Just read Grenzen aan de vrijheid: van de sade tot wilders (2010), which Buruma wrote in Dutch (Boundaries to Freedom: from De Sade to Wilders). It’s only 95 pages long, but surprisingly thorough and broad in its approach. As in Murder in Amsterdam Buruma points out that the way conservatives in Western Europe now embrace the liberties that left-wing activist had to fight for so hard, battling against the conservative authorities of their time, is somewhat odd. Now those liberties are ‘our Western values’ (consider however that in the 1930s the Dutch government was still thinking it should be prudent to make it against the law for married women to work; That till 1954 women were still routinely fired from governmental position when they married; Don’t even mention something like homosexuality) or ‘the enlightenment values’ (nobody had heard of those outside of academia till only a few years ago).

While Buruma seems to agree that it is laudable to pursue the ideals of the enlightenment, he is somewhat weary of turning them into dogmas, as politicians like Wilders prefer to do.

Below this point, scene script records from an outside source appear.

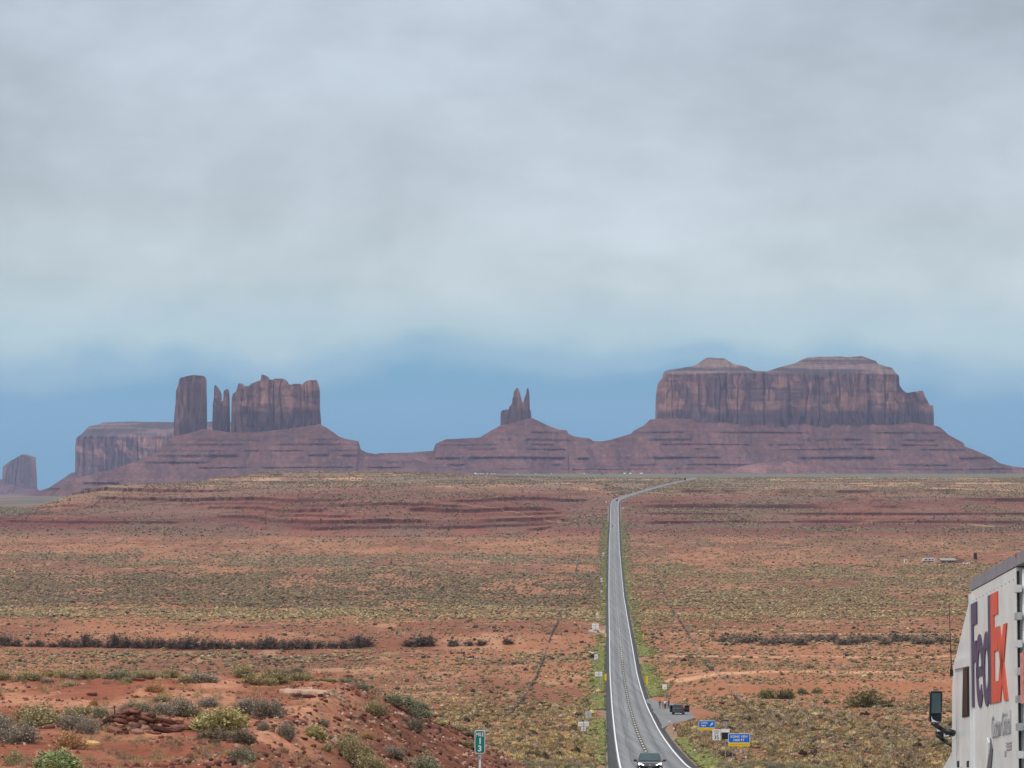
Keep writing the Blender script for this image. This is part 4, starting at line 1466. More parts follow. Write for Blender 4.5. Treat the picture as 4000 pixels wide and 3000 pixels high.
# ------------------------------------------------------------------ larger brush: tamarisk rows and big round bushes
def thicket_mesh(seed, cols, n_branch=70, leaf_n=26, leaf=0.055, up=0.5):
    r = np.random.default_rng(seed)
    el = np.arcsin(r.random(n_branch) ** 0.8)
    az = r.random(n_branch) * 6.283
    ln = (0.72 + 0.34 * r.random(n_branch)) * (0.88 + 0.18 * np.sin(az * 3 + seed))
    d = np.stack([np.cos(el) * np.cos(az) * 0.5, np.cos(el) * np.sin(az) * 0.5, np.sin(el)], -1)
    root = np.stack([(r.random(n_branch) - .5) * .4, (r.random(n_branch) - .5) * .4, np.zeros(n_branch)], -1)
    tip = root * 0.5 + d * ln[:, None]
    b = np.repeat(np.arange(n_branch), leaf_n)
    m = len(b)
    t = 0.18 + 0.85 * r.random(m)
    p = root[b] + (tip[b] - root[b]) * t[:, None] + r.normal(size=(m, 3)) * 0.035
    p[:, 2] = np.maximum(p[:, 2], 0.0)
    ax = d[b] * 2 * up + r.normal(size=(m, 3)) * 0.6
    ax /= np.linalg.norm(ax, axis=1, keepdims=True)
    sv = np.cross(ax, r.normal(size=(m, 3)))
    sv /= np.linalg.norm(sv, axis=1, keepdims=True) + 1e-9
    L = leaf * (0.6 + 0.9 * r.random((m, 1)))
    V = np.stack([p - sv * L * .4, p + sv * L * .4, p + ax * L * 1.5], 1).reshape(-1, 3)
    cb = np.stack(cols)[r.integers(0, len(cols), n_branch)] * (0.7 + 0.6 * r.random((n_branch, 1)))
    Cc = np.repeat(cb[b] * (0.8 + 0.4 * r.random((m, 1))), 3, 0)
    o = mesh_np('crown', V, np.arange(len(V)).reshape(-1, 3), M_leaf, Cc, link=False)
    st = MB()
    for i in range(0, n_branch, 4):
        st.tube(root[i] - np.array([0, 0, .05]), root[i] + (tip[i] - root[i]) * 0.8, 0.014, 0.004, 5, False)
    so = st.build('branches', M_stem)
    C.objects.unlink(so)
    return o.data, so.data


TAM = [thicket_mesh(500 + i, mixc((104, 88, 76), (84, 72, 64), (122, 104, 90))) for i in range(3)]
WSH = [thicket_mesh(510 + i, mixc((124, 108, 94), (104, 92, 80), (138, 124, 104))) for i in range(2)]
JUN = [thicket_mesh(520 + i, mixc((112, 104, 66), (94, 90, 58), (128, 116, 78)), 90, 34, 0.045) for i in range(2)]
GRN = [thicket_mesh(540 + i, mixc((104, 104, 62), (88, 92, 54), (122, 116, 72)), 90, 34, 0.045) for i in range(2)]
big_proto = {}


def place_big(lib, key, px, py, wp, hp, label, group, name, cat):
    X, Y, Z = hit(px, py, 300, 2500)
    i = shrub_rand.randrange(len(lib))
    k = (key, i)
    if k not in big_proto:
        e = bpy.data.objects.new(name, None); C.objects.link(e)
        ch = [bpy.data.objects.new(n, d) for n, d in zip(('crown', 'branches'), lib[i])]
        for c in ch: C.objects.link(c); c.parent = e
        big_proto[k] = (e, ch)
    else:
        p, ch0 = big_proto[k]
        e = p.copy(); C.objects.link(e)
        for c in ch0:
            cc = c.copy(); C.objects.link(cc); cc.parent = e
    e.name = name
    e.location = (X, Y, Z - 0.1)
    e.rotation_euler = (0, 0, shrub_rand.random() * 6.28)
    w, h = wp * Y / F, hp * Y / F
    e.scale = (w, w * 0.8, h)
    tag(e, label, cat, group)


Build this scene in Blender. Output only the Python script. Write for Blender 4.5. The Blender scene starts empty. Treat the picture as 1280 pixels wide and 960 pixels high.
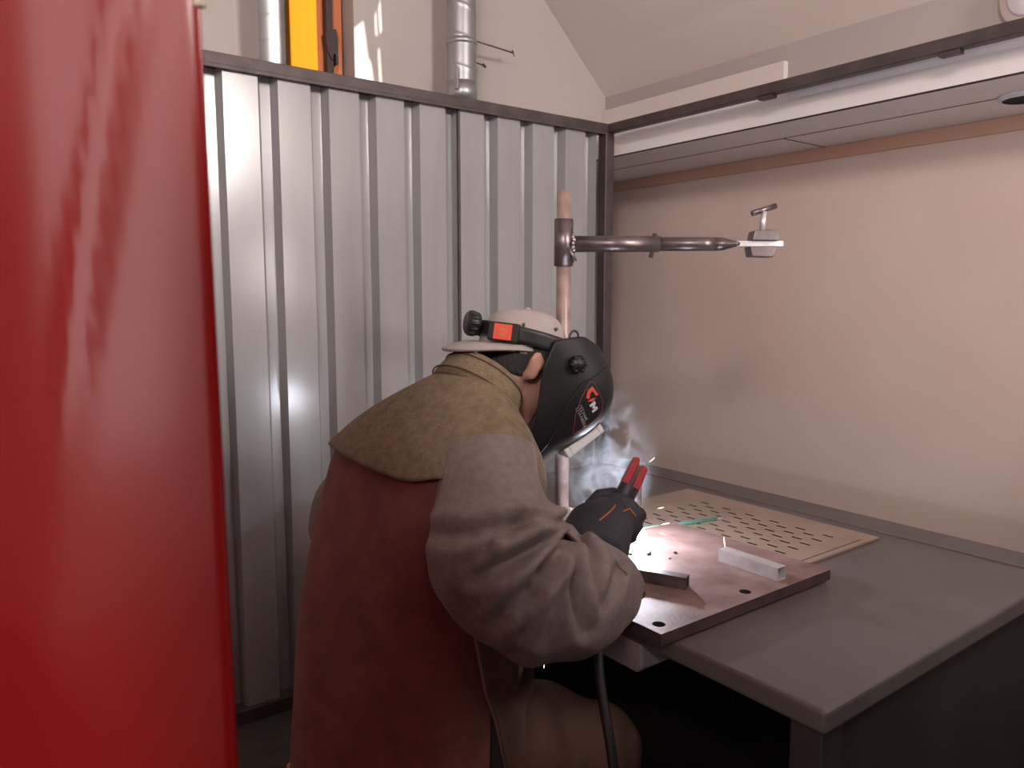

No surprise there. A bit unhelpful as well - in my experience people who embrace ideals as dogmas are as much beyond reason as fundamentalist religious people are (even though ‘reason’ is supposed to be one of the enlightenment values, but I guess they are a bit selective). While unhelpful with regard to the issue of dealing with people who converted to this or that dogma, the book was still interesting to read. Some interesting histories, and lessons or thoughts that might help navigate between Isaiah Berlins ‘negative liberties’ and ‘positive liberties’.

A review of Taming the gods ( I haven’t read that book yet) seems in line with what I just read: ‘Presenting a challenge to dogmatic believers and dogmatic secularists alike, Taming the Gods powerfully argues that religion and democracy can be compatible--but only if religious and secular authorities are kept firmly apart.’ Seems reasonable enough, but how do you explain that to someone who is under the spell of one of those dogmas?